Queen of Jeans – Karaoke
I really love this whole record of dreamy indie pop, but “Karaoke” is a killer love song that’s a series of vignettes about how love derails the mundane. It perfectly captures the feeling of being stuck in your head obsessing over someone while you try and be present in your life. Concept aside, “Karaoke” is just a great big swing of a pop track, with one of those choruses that’s actually a prechorus to an even bigger chorus!
SML – Industry
Discovered this excellent knotty, improvised record via Bandcamp’s Album of the Day. Imagine if Harmonia spent time DJing at Dublab and cratedigging spiritual jazz, and you get close to SML’s dense textures. It’s not surprising that this five piece band are hanging out in similar scenes to LA’s current lowkey jazz/improv revival – the loose approach to “jazz” rhymes with Sam Gendel’s work and the rest of the Leaving Records scene. However, it’s the group’s integration of pulsing synthesis and studio manipulation that result in jams that surprise with a more granular and confrontational footing than their peers.
Wilco – Hot Sun
I’ve struggled with the last few Wilco records even though I’m a fan, but I was thrilled to hear the band in the weirdo krautrock mode of “Spiders (Kidsmoke)” on the opening track of their new EP Hot Sun Cool Shroud. Jeff Tweedy’s defiantly major-key chorus only highlights the spindly summer paranoia of the main groove, and the track’s string arrangement in the back half set up the cracked spaghetti western guitar solo to break like a summer sweat.

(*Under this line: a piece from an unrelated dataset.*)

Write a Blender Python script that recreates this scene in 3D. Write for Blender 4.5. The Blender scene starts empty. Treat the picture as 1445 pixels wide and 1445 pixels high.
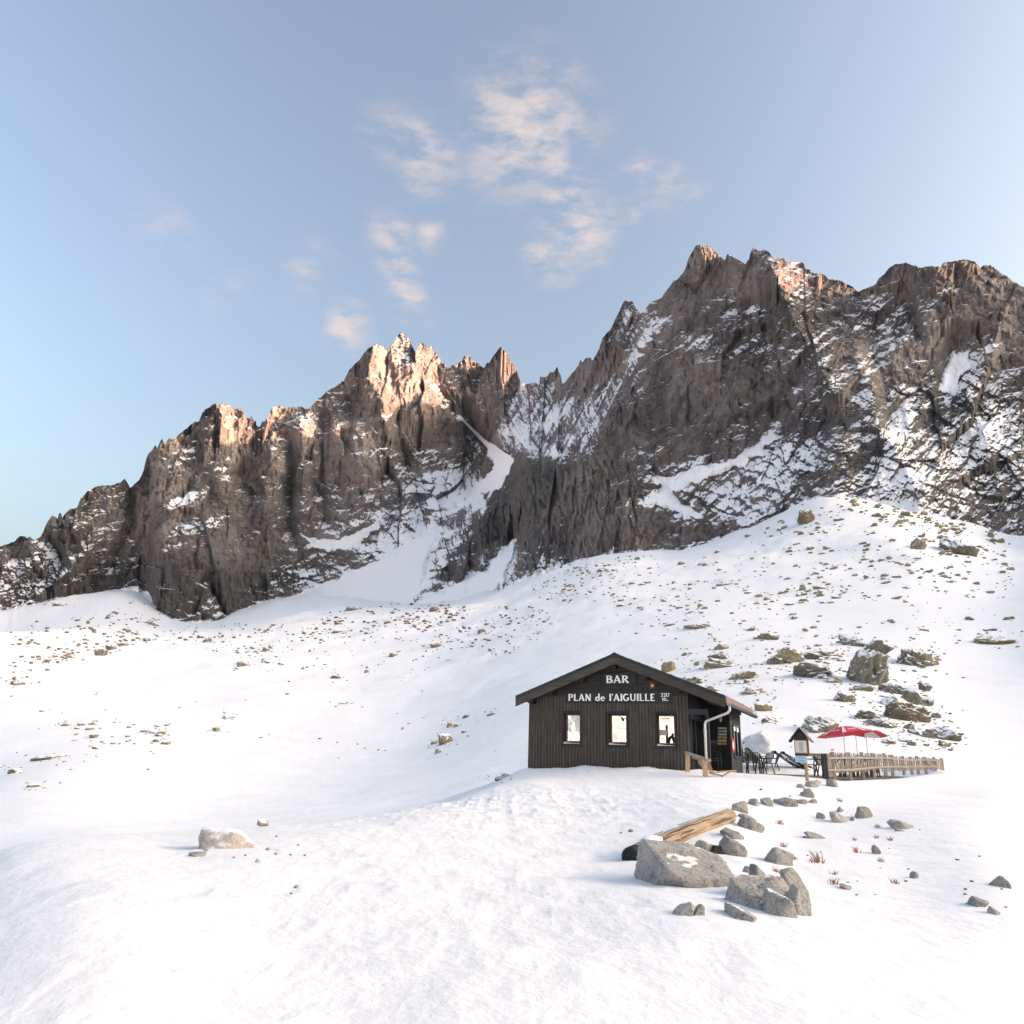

Channel Tres – Cactus Water
A double dip on Nick Sylvester production this newsletter – so glad to see him back working with Channel Tres, as they bring out the best in each other on tracks like “Cactus Water.” The bass pocket is infinitely deep and hooky, and Channel plucks lyrical moments of of the song’s negative space built for singing along on a sweaty dancefloor – “show me how they do it in your town” – and even though the track sounds simple, the effortlessness feels miraculous.
Lil Yachty & James Blake – Woo
James Blake has suddenly found himself making smart, weird moves in 2024 – nothing about his collaborative record Bad Cameo with Lil Yachty reads as a big swing, which is exactly why it’s a way more fun listen than many of his most recent albums. Even his surprise CMYK002 was more of a serious proposal than this album, which seems to thrill in keeping things at a vibes-only level. The arpeggiator that matches the energy of the footwork kick pattern at 1:31 still speaks to both artist’s skill, even on an album that intentionally feels like it keeps the stakes low.
throwback
Shaquille O’Neil – No Love Lost
For those of us who grew up in the Shaq-Fu / Steel era of Shaq’s fame, it’s wild to know that Shaq’s rap record You Can’t Stop The Reign wasn’t on streaming until this week, complete with never-before heard Jay-Z and Nas verses. Let’s give Big Aristotle some credit – try and imagine Luka Doncic dropping a serviceable hip hop record, and You Can’t Stop The Reign looks almost impressive.
The vocal mixing and beat selection is almost comically of the 90’s MTV/Bad Boy era – he was clearly incredibly fond of Notorious B.I.G., aping his flow across the whole album, and drawing heavily from an East Coast palette of beats and collaborators, minus the DJ Quik-produced lite G-Funk of “Strait Playin’.” The Biggie worship is so heavy there’s a song called “It Was All A Dream,” based on the opening lyric of “Juicy,” immediately following a song with a verse from Biggie. He made it a hot line, Shaq made it…a song. Shaq, in all honesty, overdelivers as an MC on the record, and this is a delightful window into 90’s monoculture where the biggest star in the NBA had his own breakfast cereal, children’s movies, and Sega game…so let’s forgive the man biting from the best.